NASHVILLE, Tenn. — Coaching is never easy in Memorial Gym, not with the benches on the end lines. Pat Summitt couldn’t be happier at how her Tennessee Lady Vols responded Monday night.
Kelley Cain scored a career-high 19 points, and fifth-ranked Tennessee rallied and beat Vanderbilt 69-60 for the Lady Vols’ fifth straight victory.
Summitt said her Lady Vols (21-2, 9-1 Southeastern Conference) easily could have lost a second straight visit to Memorial Gym, something they’ve never done in consecutive seasons and not since 1985 and 1987 when the teams played only once a season. She was telling them not to lose this game when she noticed something.
“Right then, they started talking about what they needed to do. It wasn’t the coaches,” Summitt said. “It was the players. When they take the ownership, you’ll have better execution. Because it’s coming from them, and they want it.”
Angie Bjorklund credited Cain’s play and Shekinna Stricklen for speaking up.
“Once a teammate says we need to pick it up, it builds a lot more energy. It’s different coming from a teammate,” Bjorklund said.
The Lady Vols used their superior size to pound the Commodores inside and beat their instate rival for the 22nd time on their own floor after losing here 74-57 last season—just the seventh loss by Tennessee in this series.
“It’s a new year,” Cain said, who also had five blocked shots. “It’s not like we’re dwelling on last year. We’re concentrating on this year. We hate to lose to anybody, but we also learned you don’t lose to Vanderbilt.”
Vanderbilt (17-7, 6-5) saw its three-game winning streak end.
Bjorklund, Alyssia Brewer and Glory Johnson all finished with 10 points for Tennessee.
Merideth Marsh led Vanderbilt with 19 points. Jence Rhoads added 15, and Lauren Lueders 12.
Tennessee beat Vanderbilt 64-57 in Knoxville on Jan. 17, a game in which the Lady Vols managed only a one-rebound difference on the boards. On a snowy night in Nashville where about half the 6,005 fans wore orange, the Lady Vols took much better advantage of having 10 players 6-foot or taller compared to Vandy’s five such 6-footers and dominated 41-30.
“We let Bjorklund get open for two wide-open 3s down the stretch, you’re going to lose,” said Melanie Balcomb, who’s now 2-16 all-time against Tennessee. “You give away rebound after rebound … After they outrebounded us over and over, it was kind of like our sails went, ssssshh, down.”

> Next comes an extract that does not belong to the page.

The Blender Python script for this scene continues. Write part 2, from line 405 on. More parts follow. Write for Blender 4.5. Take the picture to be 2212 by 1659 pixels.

In a meeting of the SEC’s top shooting teams, Tennessee also finished with a big edge there as well (44.6 percent to 37 percent) to overcome Vanderbilt’s 7-of-16 shooting from 3-point range.
“We have a confidence in ourselves this year,” Cain said. “If we get down, we have to take it one play at a time to get back in. … Leesy (Brewer) might be 2 inches shorter than I am, and we’re kind of built the same so it has to be a nightmare for people to guard two people 6-4.”
The score was tied six times in the first half, including at 28 at halftime.
Lueders hit a 3 from the right corner to open the second half and keep Vanderbilt ahead. The teams put on a sluggish and physical display, especially when Stricklen got a technical foul for giving a hip check to Jessica Mooney as the Vanderbilt guard came up to her as the Lady Vols tried to inbound the ball with 14:20 left.
Summitt said she’d never seen that called as a technical in her 36 seasons.
The Commodores led 47-40 when Rhoads scored on a layup, then Tiffany Clarke hit two free throws with 8:41 remaining.
Then Bjorklund, the SEC’s top 3-point shooter, finally got going.
She hit her first 3 with 8:27 left. Cain hit two free throws, then Alicia Manning scored on a layup, Bjorklund hit another long jumper. Cain blocked a shot, Manning got the rebound and then finished off the fast-break with a layup to give Tennessee the lead for good at 52-51 with 5:36 left—the Lady Vols’ first since 14-12.
Cain next stole the ball from Hannah Tuomi, and Manning had another layup. Vanderbilt stayed close, but Glory Johnson, who played only five minutes of the first half with two personal fouls, scored on a layup for her first field goal of the game. She also hit a jumper on the Lady Vols’ next trip down the court.
From there, the Lady Vols just put away the victory.
“I think we kind of gave it to them,” said Rhoads, who missed the game in Knoxville with a broken hand. “Bjorklund made some big shots at the end, but it’s mostly what we didn’t do and gave them the game.”